▶ RECORD SET:
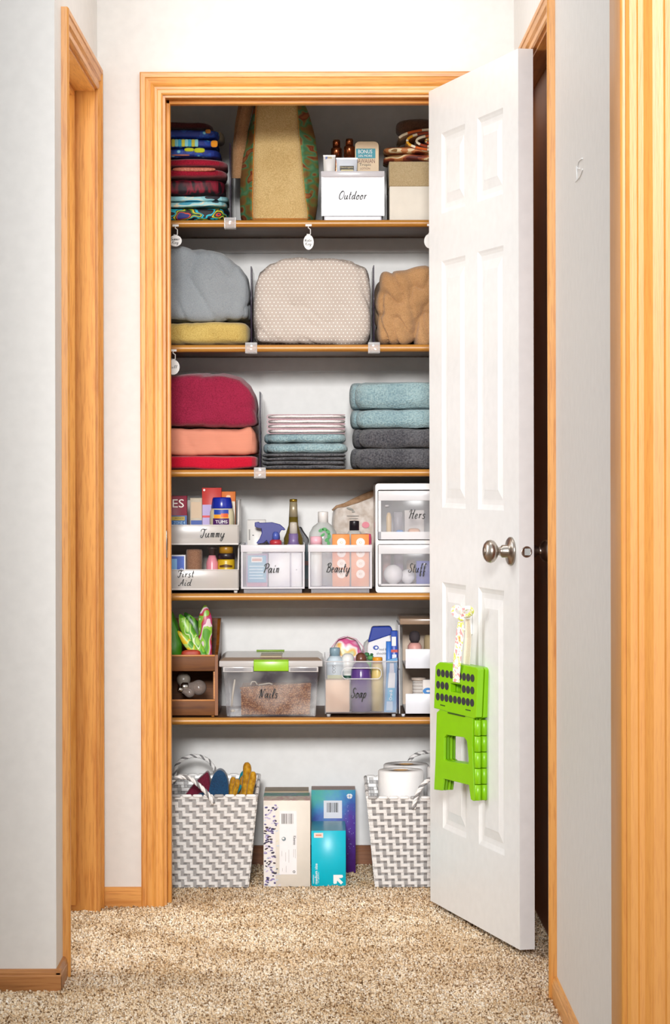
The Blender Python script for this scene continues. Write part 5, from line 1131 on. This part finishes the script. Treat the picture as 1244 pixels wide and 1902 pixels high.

==

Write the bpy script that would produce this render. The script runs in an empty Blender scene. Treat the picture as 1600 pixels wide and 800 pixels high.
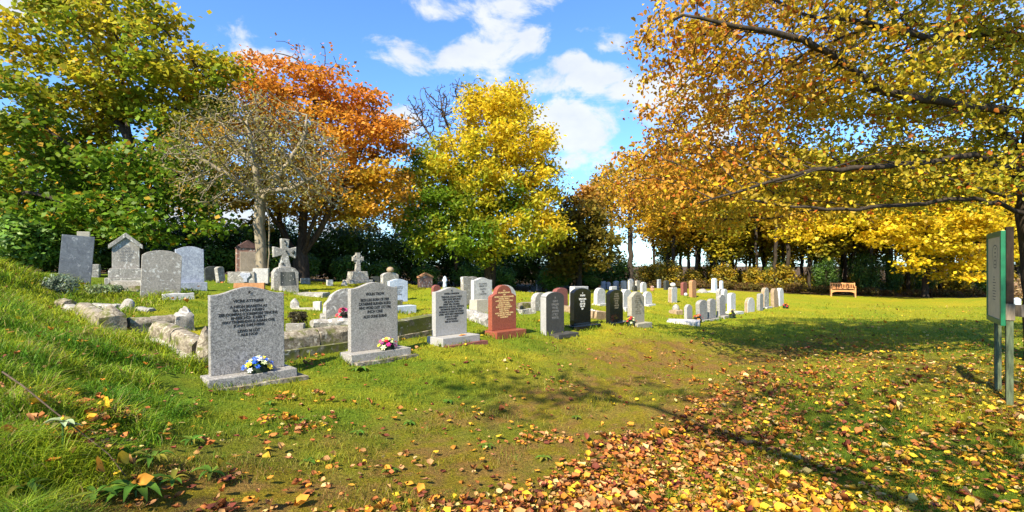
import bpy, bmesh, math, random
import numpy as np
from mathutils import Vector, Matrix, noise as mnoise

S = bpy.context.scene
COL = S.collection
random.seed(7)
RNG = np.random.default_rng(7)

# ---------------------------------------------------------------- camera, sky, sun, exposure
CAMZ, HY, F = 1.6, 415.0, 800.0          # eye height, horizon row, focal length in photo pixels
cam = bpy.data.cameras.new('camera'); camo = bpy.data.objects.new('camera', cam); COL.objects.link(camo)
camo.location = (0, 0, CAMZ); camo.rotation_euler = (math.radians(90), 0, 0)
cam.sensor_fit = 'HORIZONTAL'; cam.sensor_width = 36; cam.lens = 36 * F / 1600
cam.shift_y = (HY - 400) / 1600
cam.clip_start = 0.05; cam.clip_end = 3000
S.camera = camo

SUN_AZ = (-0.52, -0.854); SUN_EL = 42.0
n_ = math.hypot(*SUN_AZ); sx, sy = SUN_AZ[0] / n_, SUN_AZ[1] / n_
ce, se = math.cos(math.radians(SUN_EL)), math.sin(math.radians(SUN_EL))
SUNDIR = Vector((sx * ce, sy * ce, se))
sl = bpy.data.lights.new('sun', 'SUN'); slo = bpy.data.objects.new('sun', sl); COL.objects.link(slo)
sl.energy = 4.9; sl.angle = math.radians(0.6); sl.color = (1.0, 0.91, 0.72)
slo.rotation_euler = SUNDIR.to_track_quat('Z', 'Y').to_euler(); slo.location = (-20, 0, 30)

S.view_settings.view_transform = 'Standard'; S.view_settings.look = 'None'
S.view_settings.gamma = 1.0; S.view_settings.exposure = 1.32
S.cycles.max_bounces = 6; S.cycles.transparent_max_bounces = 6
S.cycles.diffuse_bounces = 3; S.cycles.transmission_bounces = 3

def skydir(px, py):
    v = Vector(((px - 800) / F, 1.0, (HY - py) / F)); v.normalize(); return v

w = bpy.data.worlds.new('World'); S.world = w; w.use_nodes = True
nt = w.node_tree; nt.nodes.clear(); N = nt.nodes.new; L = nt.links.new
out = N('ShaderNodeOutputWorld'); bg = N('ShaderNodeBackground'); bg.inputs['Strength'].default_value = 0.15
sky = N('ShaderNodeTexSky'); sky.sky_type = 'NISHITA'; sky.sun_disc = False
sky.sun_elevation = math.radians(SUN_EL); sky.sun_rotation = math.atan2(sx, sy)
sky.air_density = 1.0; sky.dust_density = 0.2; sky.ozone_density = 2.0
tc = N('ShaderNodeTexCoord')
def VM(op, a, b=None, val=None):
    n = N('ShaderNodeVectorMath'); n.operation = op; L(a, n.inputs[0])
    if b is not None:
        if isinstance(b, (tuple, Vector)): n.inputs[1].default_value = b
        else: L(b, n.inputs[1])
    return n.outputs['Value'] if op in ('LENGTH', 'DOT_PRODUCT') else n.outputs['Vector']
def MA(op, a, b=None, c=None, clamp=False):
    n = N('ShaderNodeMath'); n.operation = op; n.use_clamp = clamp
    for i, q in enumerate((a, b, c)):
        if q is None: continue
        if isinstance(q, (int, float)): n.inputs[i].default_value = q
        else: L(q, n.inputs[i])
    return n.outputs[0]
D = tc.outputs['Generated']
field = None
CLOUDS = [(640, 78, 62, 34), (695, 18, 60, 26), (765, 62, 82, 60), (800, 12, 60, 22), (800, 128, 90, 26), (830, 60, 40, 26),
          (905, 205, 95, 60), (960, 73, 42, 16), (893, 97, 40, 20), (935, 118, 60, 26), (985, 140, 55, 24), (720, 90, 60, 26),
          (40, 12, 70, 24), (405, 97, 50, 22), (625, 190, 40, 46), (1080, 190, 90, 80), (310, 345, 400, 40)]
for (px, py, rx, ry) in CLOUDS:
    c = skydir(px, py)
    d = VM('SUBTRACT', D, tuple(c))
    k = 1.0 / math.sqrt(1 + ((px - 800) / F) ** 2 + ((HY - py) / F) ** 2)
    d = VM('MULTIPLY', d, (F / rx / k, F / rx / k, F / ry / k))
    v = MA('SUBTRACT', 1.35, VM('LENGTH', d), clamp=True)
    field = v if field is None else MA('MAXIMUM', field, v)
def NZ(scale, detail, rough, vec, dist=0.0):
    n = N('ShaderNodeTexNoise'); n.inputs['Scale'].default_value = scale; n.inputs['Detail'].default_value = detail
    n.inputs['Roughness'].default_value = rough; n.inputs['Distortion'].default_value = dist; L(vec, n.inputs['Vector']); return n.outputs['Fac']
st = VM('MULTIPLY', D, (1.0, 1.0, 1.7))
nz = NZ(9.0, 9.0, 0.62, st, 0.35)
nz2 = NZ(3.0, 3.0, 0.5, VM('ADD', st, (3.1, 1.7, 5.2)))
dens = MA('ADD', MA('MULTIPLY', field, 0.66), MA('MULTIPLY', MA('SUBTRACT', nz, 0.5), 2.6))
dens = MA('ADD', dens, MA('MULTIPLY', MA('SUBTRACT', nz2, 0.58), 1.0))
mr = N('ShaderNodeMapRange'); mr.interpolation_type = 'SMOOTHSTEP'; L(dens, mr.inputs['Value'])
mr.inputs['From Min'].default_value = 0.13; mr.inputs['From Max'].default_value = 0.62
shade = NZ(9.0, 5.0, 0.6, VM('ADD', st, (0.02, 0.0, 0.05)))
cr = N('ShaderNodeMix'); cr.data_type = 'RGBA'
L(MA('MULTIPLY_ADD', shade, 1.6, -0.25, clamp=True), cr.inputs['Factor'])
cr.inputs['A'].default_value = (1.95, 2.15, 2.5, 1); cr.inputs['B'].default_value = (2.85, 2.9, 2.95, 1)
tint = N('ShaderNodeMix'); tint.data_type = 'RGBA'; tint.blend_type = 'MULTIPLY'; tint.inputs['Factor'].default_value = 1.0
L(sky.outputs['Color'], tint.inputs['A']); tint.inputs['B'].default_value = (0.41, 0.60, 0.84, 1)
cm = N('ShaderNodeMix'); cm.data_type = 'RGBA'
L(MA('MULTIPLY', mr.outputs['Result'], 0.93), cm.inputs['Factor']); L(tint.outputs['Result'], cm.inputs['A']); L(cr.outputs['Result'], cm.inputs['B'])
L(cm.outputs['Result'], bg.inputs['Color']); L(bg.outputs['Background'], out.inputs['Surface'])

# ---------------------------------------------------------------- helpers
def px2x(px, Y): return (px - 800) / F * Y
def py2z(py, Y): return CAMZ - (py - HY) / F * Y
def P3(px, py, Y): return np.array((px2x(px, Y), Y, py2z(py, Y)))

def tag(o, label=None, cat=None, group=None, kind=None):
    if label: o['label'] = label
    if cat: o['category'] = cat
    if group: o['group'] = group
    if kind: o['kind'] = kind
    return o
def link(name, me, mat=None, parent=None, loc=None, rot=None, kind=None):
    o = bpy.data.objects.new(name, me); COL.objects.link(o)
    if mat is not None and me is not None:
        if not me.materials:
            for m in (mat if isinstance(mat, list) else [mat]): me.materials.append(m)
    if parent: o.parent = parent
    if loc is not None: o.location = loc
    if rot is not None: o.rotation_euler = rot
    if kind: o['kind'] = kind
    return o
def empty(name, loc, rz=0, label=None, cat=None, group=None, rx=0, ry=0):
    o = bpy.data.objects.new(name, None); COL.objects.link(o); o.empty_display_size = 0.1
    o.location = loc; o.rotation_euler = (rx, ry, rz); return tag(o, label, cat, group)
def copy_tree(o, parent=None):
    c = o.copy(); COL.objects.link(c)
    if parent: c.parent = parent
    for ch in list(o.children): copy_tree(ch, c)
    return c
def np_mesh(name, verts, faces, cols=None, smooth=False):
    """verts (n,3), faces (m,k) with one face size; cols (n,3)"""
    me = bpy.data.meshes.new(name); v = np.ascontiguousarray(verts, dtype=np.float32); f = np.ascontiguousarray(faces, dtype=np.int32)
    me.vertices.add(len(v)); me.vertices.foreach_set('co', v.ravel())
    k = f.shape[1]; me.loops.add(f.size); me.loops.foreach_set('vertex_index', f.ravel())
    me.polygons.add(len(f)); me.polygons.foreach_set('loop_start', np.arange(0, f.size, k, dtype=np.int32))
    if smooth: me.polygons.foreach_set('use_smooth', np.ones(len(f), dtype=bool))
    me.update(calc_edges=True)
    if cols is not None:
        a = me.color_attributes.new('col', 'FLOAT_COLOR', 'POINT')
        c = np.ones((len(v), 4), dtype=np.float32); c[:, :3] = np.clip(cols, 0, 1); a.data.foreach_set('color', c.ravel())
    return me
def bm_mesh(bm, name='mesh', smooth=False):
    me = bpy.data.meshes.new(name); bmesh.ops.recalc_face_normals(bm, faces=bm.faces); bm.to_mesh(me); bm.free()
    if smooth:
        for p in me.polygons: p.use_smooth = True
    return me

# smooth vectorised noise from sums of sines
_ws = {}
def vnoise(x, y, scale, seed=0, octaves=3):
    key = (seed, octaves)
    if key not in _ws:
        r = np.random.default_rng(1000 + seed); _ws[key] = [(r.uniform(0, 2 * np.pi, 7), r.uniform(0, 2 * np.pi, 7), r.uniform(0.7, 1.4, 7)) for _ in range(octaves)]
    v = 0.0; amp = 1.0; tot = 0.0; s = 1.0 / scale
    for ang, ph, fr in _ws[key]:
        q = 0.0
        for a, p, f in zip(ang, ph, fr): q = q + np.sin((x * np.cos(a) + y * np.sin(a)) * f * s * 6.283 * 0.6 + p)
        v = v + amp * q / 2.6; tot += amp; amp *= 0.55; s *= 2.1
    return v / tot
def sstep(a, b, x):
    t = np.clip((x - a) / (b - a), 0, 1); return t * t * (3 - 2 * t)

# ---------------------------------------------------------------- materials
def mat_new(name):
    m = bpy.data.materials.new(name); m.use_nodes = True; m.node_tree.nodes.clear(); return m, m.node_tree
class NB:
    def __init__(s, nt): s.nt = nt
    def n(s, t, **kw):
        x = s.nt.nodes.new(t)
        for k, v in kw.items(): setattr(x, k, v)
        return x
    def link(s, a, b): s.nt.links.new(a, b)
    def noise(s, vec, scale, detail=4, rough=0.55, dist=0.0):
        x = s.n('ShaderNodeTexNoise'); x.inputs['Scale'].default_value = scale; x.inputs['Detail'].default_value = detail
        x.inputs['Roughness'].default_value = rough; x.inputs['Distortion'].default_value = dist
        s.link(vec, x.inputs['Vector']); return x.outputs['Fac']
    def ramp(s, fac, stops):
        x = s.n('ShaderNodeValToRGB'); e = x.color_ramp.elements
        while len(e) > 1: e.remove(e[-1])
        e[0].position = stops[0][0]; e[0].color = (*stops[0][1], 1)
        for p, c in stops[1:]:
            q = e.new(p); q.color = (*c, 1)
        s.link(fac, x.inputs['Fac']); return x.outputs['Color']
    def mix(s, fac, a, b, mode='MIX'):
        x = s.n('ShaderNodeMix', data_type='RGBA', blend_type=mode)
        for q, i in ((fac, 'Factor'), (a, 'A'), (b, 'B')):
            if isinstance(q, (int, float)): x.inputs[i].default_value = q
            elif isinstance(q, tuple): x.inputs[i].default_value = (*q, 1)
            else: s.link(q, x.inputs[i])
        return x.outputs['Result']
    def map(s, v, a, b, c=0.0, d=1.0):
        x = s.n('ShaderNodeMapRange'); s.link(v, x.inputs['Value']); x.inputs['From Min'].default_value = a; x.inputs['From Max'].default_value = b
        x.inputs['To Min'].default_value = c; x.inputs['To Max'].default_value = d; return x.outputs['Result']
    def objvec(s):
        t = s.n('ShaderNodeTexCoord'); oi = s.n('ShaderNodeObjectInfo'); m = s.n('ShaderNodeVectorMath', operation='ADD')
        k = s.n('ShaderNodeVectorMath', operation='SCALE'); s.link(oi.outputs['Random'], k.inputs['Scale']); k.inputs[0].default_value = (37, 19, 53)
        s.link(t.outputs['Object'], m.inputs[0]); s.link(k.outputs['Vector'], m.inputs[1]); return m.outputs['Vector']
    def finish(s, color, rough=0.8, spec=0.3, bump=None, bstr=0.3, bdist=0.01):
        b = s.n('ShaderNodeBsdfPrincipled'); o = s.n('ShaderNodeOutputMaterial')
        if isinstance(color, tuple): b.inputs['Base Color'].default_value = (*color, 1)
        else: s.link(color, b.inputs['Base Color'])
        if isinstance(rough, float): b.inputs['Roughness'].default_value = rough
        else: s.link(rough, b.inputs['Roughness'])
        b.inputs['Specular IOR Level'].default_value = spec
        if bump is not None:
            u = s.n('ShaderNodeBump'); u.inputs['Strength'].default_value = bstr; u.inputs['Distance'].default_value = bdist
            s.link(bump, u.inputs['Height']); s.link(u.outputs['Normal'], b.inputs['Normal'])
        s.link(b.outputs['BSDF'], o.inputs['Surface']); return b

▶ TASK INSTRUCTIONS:
Write only the number of lines that include "Treat".

▶ RESPONSE TO THIS EXERCISE:
2